- Written exercise -
Determine how many lines contain the string "scene". Reply with that figure and nothing else.

---------- Collected data

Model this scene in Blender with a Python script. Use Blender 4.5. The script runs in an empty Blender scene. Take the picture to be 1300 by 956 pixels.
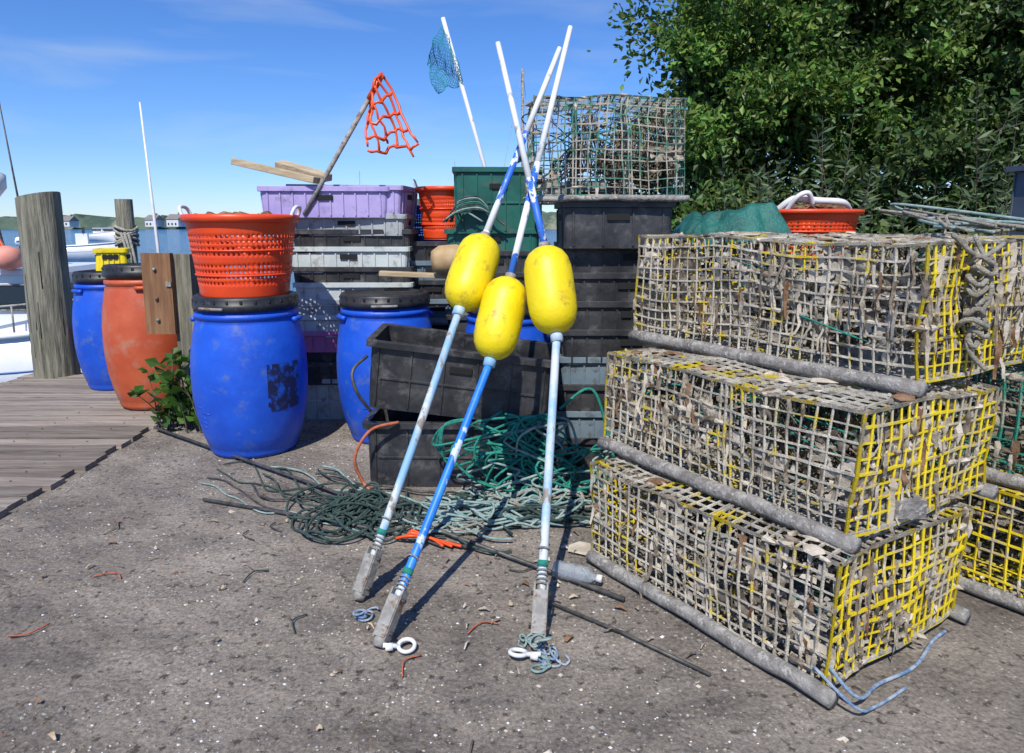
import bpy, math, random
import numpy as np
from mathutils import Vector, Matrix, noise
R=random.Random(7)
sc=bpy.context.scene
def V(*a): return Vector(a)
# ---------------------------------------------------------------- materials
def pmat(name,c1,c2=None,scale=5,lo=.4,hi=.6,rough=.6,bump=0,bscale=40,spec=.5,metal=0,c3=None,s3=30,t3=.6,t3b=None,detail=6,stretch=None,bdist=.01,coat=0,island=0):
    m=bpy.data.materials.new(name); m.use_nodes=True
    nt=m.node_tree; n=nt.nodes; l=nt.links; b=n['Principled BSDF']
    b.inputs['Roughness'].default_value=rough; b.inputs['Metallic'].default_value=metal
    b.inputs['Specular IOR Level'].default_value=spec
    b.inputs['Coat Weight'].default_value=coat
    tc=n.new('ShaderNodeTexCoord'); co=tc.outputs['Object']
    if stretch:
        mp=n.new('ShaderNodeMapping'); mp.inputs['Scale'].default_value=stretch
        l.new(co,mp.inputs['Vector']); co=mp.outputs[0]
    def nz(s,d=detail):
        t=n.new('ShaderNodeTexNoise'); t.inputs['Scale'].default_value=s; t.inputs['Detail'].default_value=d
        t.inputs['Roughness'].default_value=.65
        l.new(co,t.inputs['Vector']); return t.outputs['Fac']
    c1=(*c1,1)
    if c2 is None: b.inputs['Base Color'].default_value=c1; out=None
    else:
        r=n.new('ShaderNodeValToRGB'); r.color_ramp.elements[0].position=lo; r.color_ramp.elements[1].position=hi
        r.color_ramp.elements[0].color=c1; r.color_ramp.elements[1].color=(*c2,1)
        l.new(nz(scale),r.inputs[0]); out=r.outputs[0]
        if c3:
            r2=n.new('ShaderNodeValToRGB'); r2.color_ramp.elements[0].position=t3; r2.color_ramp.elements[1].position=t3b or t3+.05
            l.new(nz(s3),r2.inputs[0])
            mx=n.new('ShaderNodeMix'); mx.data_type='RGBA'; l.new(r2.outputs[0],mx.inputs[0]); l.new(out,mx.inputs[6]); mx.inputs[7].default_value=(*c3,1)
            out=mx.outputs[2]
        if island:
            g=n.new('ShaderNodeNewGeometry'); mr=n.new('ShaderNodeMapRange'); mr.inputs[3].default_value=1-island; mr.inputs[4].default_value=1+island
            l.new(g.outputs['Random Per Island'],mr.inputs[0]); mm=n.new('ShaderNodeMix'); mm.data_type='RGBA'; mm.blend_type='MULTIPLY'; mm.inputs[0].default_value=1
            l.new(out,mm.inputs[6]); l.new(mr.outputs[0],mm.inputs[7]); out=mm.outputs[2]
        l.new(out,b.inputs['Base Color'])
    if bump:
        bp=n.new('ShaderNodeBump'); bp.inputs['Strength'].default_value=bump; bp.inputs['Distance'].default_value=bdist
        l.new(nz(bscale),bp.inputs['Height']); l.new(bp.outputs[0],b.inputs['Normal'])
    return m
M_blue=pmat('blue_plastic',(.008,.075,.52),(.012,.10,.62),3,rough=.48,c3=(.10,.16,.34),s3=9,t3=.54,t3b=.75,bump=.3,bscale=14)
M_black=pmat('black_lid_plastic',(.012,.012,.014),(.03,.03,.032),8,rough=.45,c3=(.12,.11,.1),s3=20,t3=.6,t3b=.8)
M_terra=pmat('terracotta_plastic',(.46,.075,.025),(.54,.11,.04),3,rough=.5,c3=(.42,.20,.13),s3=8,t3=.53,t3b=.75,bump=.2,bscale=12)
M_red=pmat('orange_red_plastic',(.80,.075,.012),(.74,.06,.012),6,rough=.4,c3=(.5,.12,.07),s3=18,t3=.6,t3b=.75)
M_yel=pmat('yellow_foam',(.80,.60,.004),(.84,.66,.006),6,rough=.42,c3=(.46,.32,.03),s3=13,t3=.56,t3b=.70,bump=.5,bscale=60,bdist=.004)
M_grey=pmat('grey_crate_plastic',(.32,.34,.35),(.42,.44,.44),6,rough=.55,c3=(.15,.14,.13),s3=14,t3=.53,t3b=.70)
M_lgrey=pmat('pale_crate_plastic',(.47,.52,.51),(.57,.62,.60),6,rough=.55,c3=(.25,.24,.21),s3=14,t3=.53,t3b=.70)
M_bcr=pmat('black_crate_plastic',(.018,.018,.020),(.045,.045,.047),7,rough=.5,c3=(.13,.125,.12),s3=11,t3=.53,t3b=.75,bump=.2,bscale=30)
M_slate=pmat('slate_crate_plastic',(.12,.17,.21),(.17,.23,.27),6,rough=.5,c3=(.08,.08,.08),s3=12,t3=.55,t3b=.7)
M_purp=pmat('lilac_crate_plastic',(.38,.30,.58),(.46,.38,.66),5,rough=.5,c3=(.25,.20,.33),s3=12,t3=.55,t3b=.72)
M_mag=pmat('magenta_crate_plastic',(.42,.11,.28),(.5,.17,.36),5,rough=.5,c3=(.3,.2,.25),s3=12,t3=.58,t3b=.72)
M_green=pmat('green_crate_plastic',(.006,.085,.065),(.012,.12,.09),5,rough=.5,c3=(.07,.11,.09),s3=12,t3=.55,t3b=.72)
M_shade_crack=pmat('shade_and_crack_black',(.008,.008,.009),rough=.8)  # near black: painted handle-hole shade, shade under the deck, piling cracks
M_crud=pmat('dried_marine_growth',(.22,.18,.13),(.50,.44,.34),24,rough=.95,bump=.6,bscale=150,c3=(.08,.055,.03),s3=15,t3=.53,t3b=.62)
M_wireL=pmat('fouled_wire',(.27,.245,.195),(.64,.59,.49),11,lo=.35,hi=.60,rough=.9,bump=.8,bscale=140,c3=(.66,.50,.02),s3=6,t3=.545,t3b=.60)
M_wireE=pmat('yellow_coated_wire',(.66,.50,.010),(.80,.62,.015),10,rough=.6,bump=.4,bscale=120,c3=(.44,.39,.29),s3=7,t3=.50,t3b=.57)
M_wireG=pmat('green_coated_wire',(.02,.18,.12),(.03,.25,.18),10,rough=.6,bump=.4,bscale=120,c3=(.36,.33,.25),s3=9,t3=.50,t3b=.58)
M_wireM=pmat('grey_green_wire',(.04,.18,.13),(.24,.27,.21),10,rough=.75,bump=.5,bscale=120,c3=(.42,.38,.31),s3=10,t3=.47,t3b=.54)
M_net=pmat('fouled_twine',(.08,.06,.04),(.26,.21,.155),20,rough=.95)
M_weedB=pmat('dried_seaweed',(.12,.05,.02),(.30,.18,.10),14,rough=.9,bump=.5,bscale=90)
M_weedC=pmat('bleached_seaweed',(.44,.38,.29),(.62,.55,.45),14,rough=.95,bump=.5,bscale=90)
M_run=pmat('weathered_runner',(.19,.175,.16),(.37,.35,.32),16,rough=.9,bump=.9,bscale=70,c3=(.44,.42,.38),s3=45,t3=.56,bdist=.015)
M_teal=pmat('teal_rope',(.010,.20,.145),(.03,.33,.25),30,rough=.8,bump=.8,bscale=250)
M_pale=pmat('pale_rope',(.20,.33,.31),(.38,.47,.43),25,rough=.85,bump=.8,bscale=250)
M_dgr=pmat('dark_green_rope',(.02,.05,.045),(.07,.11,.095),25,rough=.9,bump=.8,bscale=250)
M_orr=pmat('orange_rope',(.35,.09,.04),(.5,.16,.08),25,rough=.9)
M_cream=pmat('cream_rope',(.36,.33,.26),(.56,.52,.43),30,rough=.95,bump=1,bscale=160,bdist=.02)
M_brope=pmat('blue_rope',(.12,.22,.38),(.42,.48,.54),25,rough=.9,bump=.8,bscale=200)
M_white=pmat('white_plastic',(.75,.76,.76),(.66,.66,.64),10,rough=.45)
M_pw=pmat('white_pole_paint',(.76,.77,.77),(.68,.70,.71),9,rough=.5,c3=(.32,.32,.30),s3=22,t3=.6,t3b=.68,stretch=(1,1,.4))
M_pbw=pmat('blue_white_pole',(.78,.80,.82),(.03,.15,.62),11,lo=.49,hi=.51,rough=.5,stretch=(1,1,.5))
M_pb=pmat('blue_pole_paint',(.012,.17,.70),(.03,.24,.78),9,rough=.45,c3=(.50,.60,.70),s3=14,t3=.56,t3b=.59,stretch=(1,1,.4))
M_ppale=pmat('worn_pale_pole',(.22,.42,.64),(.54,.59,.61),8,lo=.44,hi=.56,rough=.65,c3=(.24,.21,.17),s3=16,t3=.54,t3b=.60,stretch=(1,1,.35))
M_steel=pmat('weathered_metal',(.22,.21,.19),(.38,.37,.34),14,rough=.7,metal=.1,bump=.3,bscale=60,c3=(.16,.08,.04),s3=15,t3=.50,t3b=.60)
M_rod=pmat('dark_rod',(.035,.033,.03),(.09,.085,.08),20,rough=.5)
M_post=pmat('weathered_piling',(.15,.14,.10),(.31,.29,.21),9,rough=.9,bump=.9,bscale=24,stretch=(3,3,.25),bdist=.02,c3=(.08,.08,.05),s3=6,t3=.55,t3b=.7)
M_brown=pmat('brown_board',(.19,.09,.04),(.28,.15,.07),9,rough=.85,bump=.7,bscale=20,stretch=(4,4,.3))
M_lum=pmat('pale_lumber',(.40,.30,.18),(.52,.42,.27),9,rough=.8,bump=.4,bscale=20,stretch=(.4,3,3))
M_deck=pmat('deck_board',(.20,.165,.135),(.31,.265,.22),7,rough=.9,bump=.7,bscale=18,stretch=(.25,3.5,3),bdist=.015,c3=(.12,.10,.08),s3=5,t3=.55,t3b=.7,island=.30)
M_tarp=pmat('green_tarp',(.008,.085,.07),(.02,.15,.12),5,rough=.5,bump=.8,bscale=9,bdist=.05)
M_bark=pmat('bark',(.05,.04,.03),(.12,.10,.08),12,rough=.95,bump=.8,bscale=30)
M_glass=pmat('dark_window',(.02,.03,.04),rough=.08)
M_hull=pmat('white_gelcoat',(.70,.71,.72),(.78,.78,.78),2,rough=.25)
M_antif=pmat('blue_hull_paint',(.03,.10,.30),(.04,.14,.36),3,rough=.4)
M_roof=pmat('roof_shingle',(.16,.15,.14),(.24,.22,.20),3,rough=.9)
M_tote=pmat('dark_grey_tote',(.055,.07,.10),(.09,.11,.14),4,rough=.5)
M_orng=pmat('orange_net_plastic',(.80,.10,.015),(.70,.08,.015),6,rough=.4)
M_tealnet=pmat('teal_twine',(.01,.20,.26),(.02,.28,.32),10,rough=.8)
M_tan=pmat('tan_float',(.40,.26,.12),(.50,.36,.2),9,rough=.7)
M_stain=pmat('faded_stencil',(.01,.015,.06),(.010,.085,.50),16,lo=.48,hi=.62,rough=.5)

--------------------

- Expected output -
2